Dopo varie peregrinazioni, arriva alla Roma, dove passa al 4-2-3-1 e fa innamorare tutta Italia (e mezza Europa) del suo gioco veloce ed offensivo. Non sarà un caso che solo una volta in una permanenza che ha portato a 2 Coppe Italia ed una Supercoppa, la Roma sia scesa solo una volta sotto i 70 gol fatti. Ora è all’Inter, dove la fortuna lo sta assistendo (8 pali a salvare la porta nerazzurra in 8 partite, record europeo) ma dove ha ripreso da dove aveva lasciato prima di partire per la Campagna di Russia. E non è un caso che i giocatori stiano rendendo così tanto, in particolare Perisic e Candreva oltre che al solito Icardi, in un modulo e con un allenatore che ha sempre fatto degli esterni e delle loro proposizioni il fulcro della propria manovra offensiva.

IL “COMANDANTE” SENZA PAURA – “Se Sarri avesse continuato a lavorare in banca, oggi sarebbe Ministro dell’Economia”. Una battuta di Spalletti ieri in conferenza stampa. Due dati escono come vapore da una pentola lasciata per troppo tempo sul fuoco. Il primo è un rispetto di fondo che lega i due vicendevolmente, se è vero che un Sarri ancora allenatore dell’Empoli, rispondendo ad una domanda sulla somiglianza tra il suo gioco e quello di Spalletti rispose: “Può darsi, nel mio gioco c’è anche il riassunto degli allenatori che stimo”. Dato reso ancora più intrigante da un aneddoto che ha il sapore della leggenda, che vuole i due allenatori al crocevia delle loro carriere (2014, Spalletti aveva appena concluso il suo rapporto con lo Zenit, Sarri era approdato in Serie A con l’Empoli), seduti a pranzo in un agriturismo a Montaione, per volere dell’allenatore dell’Inter, affascinato dal gioco di Sarri.

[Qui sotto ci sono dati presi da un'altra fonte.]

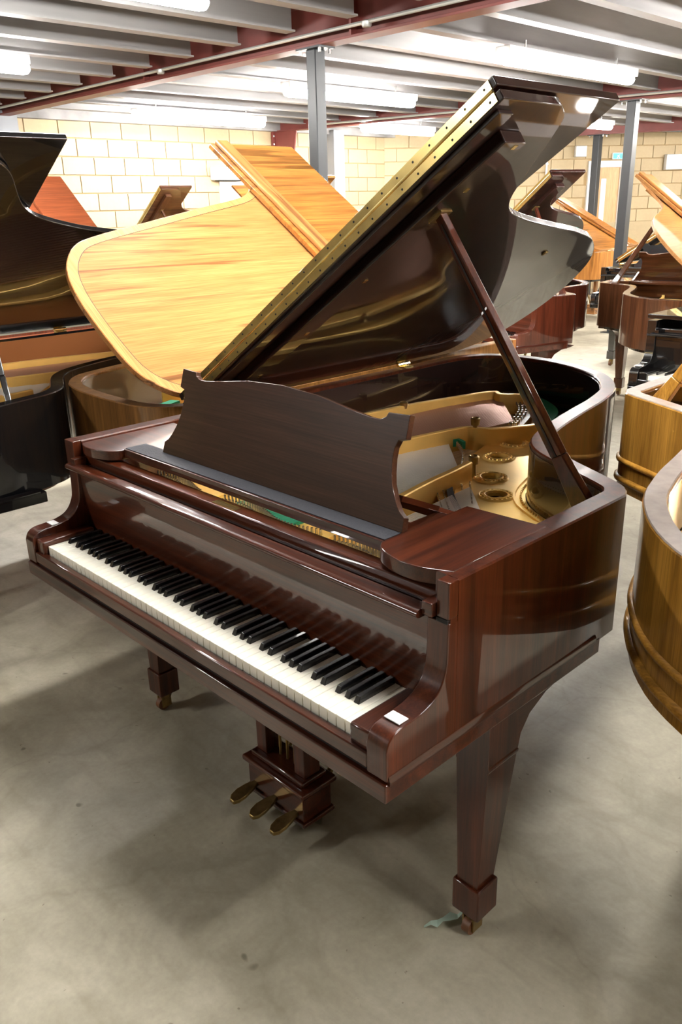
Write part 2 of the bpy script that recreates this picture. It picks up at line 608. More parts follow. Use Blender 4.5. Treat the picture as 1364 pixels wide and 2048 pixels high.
s0 = bw(-6.12, 14.0)
sg = on_back('exit_sign', s0 + 0.02, s0 + 0.36, 2.27, 2.38, WHITE, depth=0.03)
tag(sg, 'green and white emergency exit sign above the far door', 'exit sign')
on_back('sign_face', s0 + 0.03, s0 + 0.35, 2.28, 2.37, SIGN, parent=sg, out=0.06, depth=0.004, bevel=0)
bm = bmesh.new()      # running figure and arrow, flat white print
prism(bm, [(0, 0), (.02, .035), (0, .07), (.012, .07), (.035, .035), (.012, 0)], 0, 0.002)
ar = obj('arrow_mark', bm, PAPER, sg, loc=(s0 + 0.25, -0.0645, 2.29), rot=(PI / 2, 0, 0), smooth=0)
bm = bmesh.new()
prism(bm, [(0, 0), (.015, 0), (.03, .025), (.05, .0), (.062, .004), (.042, .04), (.06, .05), (.056, .058), (.03, .05), (.012, .052), (.008, .042), (.022, .038)], 0, 0.002)
obj('running_figure', bm, PAPER, sg, loc=(s0 + 0.10, -0.0645, 2.288), rot=(PI / 2, 0, 0), smooth=0)
s1 = bw(-6.04, 14.25)
a_ = on_back('alarm_sounder', s1, s1 + 0.16, 2.46, 2.60, WHITE, depth=0.09, bevel=0.02)
tag(a_, 'white box-shaped alarm high on the wall over the far door', 'alarm')
s2 = bw(-5.40, 15.1)
a_ = on_back('wall_unit', s2 - 0.25, s2 + 0.15, 2.08, 2.34, PLASTIC, depth=0.09, bevel=0.01)
tag(a_, 'pale grey wall box high on the blockwork at the right of the far door', 'wall box')
obj('vent_grille', B(s2 - 0.2, s2 + 0.1, -0.125, -0.12, 2.1, 2.13), WHITE, a_)
s3 = bw(-6.30, 13.2)
a_ = on_back('junction_box', s3 + 0.05, s3 + 0.26, 2.32, 2.50, PLASTIC, depth=0.07, bevel=0.008)
tag(a_, 'pale square junction box on the blocks left of the far door', 'junction box')
obj('cover_screw', B(s3 + 0.145, s3 + 0.165, -0.104, -0.1, 2.4, 2.42), STEEL, a_)
s4 = bw(-6.40, 13.0)
bm = tube(bmesh.new(), [(s4 - 0.25, -0.05, 0.4), (s4 - 0.25, -0.05, 2.72)], 0.018)
cd = obj('conduit', bm, WHITE)
cd.location = (BW0[0], BW0[1], 0)
cd.rotation_euler = (0, 0, BANG)
tag(cd, 'thin white vertical conduit on the far blockwork', 'conduit')
for zz in (1.4, 2.2):
    obj('pipe_clip', B(s4 - 0.275, s4 - 0.225, -0.07, -0.016, zz, zz + 0.02), STEEL, cd)

d = empty('door_2', (-8.25, 0, 0))
d['kind'] = 'structure'
obj('door_frame', B(-0.03, 0.03, 6.82, 6.88, 0, 1.97), WHITE, d)
obj('door_frame', B(-0.03, 0.03, 7.20, 7.26, 0, 1.97), WHITE, d)
obj('door_frame', B(-0.03, 0.03, 6.88, 7.20, 1.91, 1.97), WHITE, d)
obj('door_leaf', B(-0.02, 0.01, 6.88, 7.20, 0.01, 1.91), plain('pale_lilac_paint', (0.66, 0.63, 0.68), 0.5), d)
a_ = obj('heater_unit', B(-8.23, -8.07, 6.66, 7.22, 1.98, 2.16), WHITE, bevel=0.02)
tag(a_, 'long white box mounted over the pale door on the left wall', 'air curtain')
obj('air_slot', B(-8.20, -8.10, 6.72, 7.16, 1.972, 1.98), DARK, a_)
# pale steel stanchions against the left wall
for y0, y1 in ((3.45, 3.82), (8.95, 9.18)):
    st = struct('trim_%d' % (1 if y0 < 5 else 2), B(-8.22, -8.02, y0, y1, 0, 2.72), PALE, bevel=0.004)

# steel beams, joists, posts ---------------------------------------------
def ibeam(name, p0, p1, z, h=0.28, w_=0.15, label=None):
    p0, p1 = Vector((*p0, 0)), Vector((*p1, 0))
    L = (p1 - p0).length
    ang = math.atan2(p1.y - p0.y, p1.x - p0.x)
    o = empty(name, (p0.x, p0.y, z), ang)
    tag(o, label, 'beam')
    obj('bottom_flange', B(0, L, -w_ / 2, w_ / 2, 0, 0.016), REDSTEEL, o, bevel=0.002)
    obj('web', B(0, L, -0.008, 0.008, 0.016, h - 0.016), REDSTEEL, o)
    obj('top_flange', B(0, L, -w_ / 2, w_ / 2, h - 0.016, h), REDSTEEL, o, bevel=0.002)
    return o, L, ang
f_ = 1.0585
def bz(x, y, k=f_):
    return (CAM[0] + (x - CAM[0]) * k, CAM[1] + (y - CAM[1]) * k)
b1, L1, A1 = ibeam('steel_beam', bz(-8.3, 3.40), (9, 3.86), 2.66, label='red oxide steel beam crossing nearest overhead, post under it')
b2, L2, A2 = ibeam('steel_beam', (-8.24, 7.92), (6, 10.75), 2.66, label='red oxide steel beam behind, meeting the left wall on a bracket')
b3, L3, A3 = ibeam('steel_beam', bz(-5.90, 12.36, 1.02), (-1.2, 14.9), 2.62, label='short red oxide steel beam at the far end by the exit sign')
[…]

Il secondo dato è quello che caratterizza il modus operandi di Sarri: organizzazione di base, cura minima dei dettagli, rapidità di pensiero e di esecuzione. Questi i parametri che avrebbero fatto di Sarri Primo Giudice della Corte Suprema, Presidente di un impero finanziario oppure, sì, Ministro dell’Economia. Ha preferito essere il Comandante di una Rivoluzione, non con un fucile in mano, ma con un taccuino su cui segnare continuamente le migliorie da apportare al suo gioco, alla sua squadra. Il bello al potere in un mondo, quello del calcio, che per troppo tempo si è lasciato abbindolare dall’idea che non fosse compatibile con la concretezza, con i risultati: “è bella ma nun abballa”, si dice a Napoli. E invece Maurizio ha portato prima l’Empoli sui rotocalchi nazionali, poi il Napoli in Europa a prendersi gli attestati di stima e di ammirazione di persone come Guardiola che, un minimo, di estetistmo abbinato a concretezza in questo gioco ne sanno qualcosa.

Il fraseggio nello stretto come manifesto esistenziale: Spalletti e Sarri non hanno paura di mostrare da dove arrivano, da dove sono partiti, qual’è il “solco” di cui sopra da cui tutto è cominciato e che ha segnato il loro modo di allenare e di far giocare le loro squadre. Due allenatori diversi, il primo con la giacca e la cravatta, il secondo in tuta. Due squadre diverse, una che il suo gioco sta iniziando a capirlo, l’altra che ha già fatto innamorare tutto il mondo del pallone. Sì, tante diversità, ma una radice comune che rende tutto anche, incredibilmente, meravigliosamente simile.